Средняя часть, отмеченная просветлением ладовых красок и стремлением к мажорной сфере, воспринимается как порыв к счастью и свету, который, однако, вскоре сникает. Возвращается неумолимый ритм баса. Начинается последний раздел трехчастной формы. Образ словно постепенно отдаляется: мелодия начинает прерываться паузами, песнь будто «не долетает» до нас. Однообразный ритм аккомпанемента завораживает и убаюкивает... И неожиданно звучная и решительная реплика — как бы заключительное «adieux» — служит рамкой картины.
В «Старом замке» Мусоргский в масштабах фортепианной миниатюры убедительно воплощает выразительную, театрально-зримую сценку, создает глубокий образ, допускающий множество трактовок. Исполненный душевной глубины, он каждому слушателю дает возможность услышать свое, личное, глубоко пережитое.
От последнего звука «Старого замка» отталкивается связующая пьеса — «Прогулка». Она непринужденно переводит слушателя в сферу светлого параллельного мажора. «Прогулка» здесь сокращена, уже на второй фразе «запевного» двутакта ее спокойный ход приостанавливается — и слушатель неожиданно оказывается в «Тюильрийском саду».
«ТЮИЛЬРИЙСКИЙ САД»
«Глуп я или нет в музыке, но... понимание детей и взгляд на них, как на людей с своеобразным мирком, а не как на забавных кукол, не должны бы рекомендовать автора с глупой стороны».
Это радостная, залитая ослепительным солнечным светом картинка природы, детства, счастья. Звонкий регистр, ярко «осветленный» лад (мажор с IV повышенной ступенью), упругий ритм, напоминающий детскую считалку,— все эти средства воплощают любимую композитором сферу детских образов. По авторской программе, здесь это сцена ссоры: развитие мелодии динамично, мелодическая линия, активизируясь, достигает звончайших вершин. Бас, наоборот, укрепляется, расширение диапазона «укрупняет» конфликт, мелодические фразы теряют равномерность и становятся все более короткими и дробными — взлет чувств поистине стремителен!

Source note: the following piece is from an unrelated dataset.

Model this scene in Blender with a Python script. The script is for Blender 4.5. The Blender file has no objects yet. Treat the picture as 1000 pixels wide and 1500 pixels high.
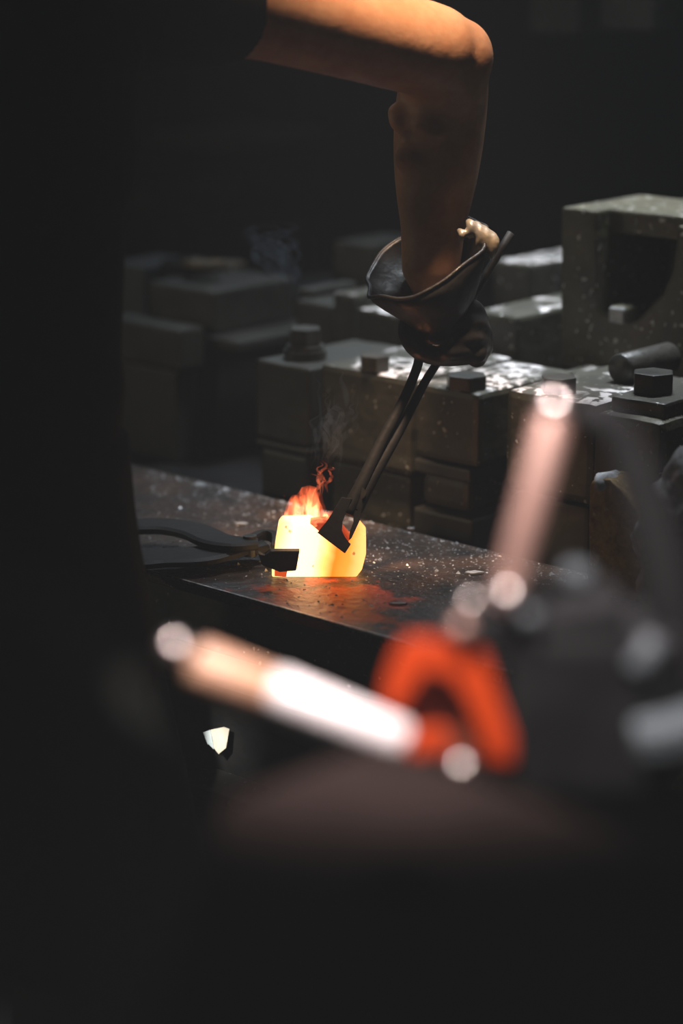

По-детски непосредственной первой части противопоставлена средняя часть, как бы передающая речь урезонивающих нянюшек. На смену звонкому регистру и возбужденному движению первой темы приходит спокойный средний регистр, устойчиво-светлая окраска гармонии, повторы убеждающих интонаций.
Однако приутихшее на время движение вплетается в эту «речь нянюшек» сначала незаметной, но четкой пульсацией ритма в средних голосах, а затем и резвым бегом постепенно ускоряющихся пассажей. В стройной трехчастной композиции у Мусоргского заключена достоверная жизненная сценка.
Что же было прототипом для нее? Стасов в программе к пьесе вспоминал, что на рисунке была изображена «аллея Тюильрийского сада со множеством детей и нянек». В каталоге выставки сведения еще более скупые: «Сад в Тюильри — рисунок карандашом». Ясно, что весь сценарий «музыкальных событий» здесь принадлежит самому Мусоргскому.
После «Старого замка» это уже вторая «французская» зарисовка. Однако в отличие от предыдущей она не имеет элементов тонкой музыкальной стилизации, которые чувствовались в «Старом замке»: эта сценка могла происходить и в Тюильрийском саду в Париже, и в Летнем саду в Петербурге. Гармонический стиль композитора, предпочитающего, в частности, спокойные, мягкие, плагальные сопоставления гармоний, свидетельствует о своеобразном претворении Мусоргским русского фольклора и в этой пьесе.
«БЫДЛО»
«...С поднятой головой, бодро и весело пойду против всяких к светлой, сильной, праведной цели, к настоящему искусству, любящему человека, живущему его отрадою и его горем и страдою».
Без всякого перехода, attacca, слушатель переносится в совершенно иную сферу — грузные басы, тяжелое движение, плотная звучность. Это «„Быдло“ — польская телега на огромных колесах, запряженная волами»,— поясняет Стасов. В каталоге выставки Гартмана не упоминается ни одна работа, которая хоть сколько-нибудь может быть связана с этим описанием. Сам Мусоргский с присущим ему юмором «сюжет» этой пьесы как-то в письме назвал «la télègue», использовав французскую транскрипцию русского слова «телега». Сопровождение с живописной точностью и яркостью рисует медленное движение тяжело нагруженной крестьянской повозки. На этом фоне звучит простой, несколько заунывный напев, в который вплетаются интонации восклицания-оклика. Это музыкальный портрет крестьянина-возницы. В музыке, пожалуй, не ощущается грусти; она сурова и безрадостна, как сама трудовая жизнь крестьянина. При всей звукописной конкретности, свойственной Мусоргскому, пьеса воспринимается не как индивидуализированный портрет, а как обобщенный образ суровой мужественности, тяжелого крестьянского труда.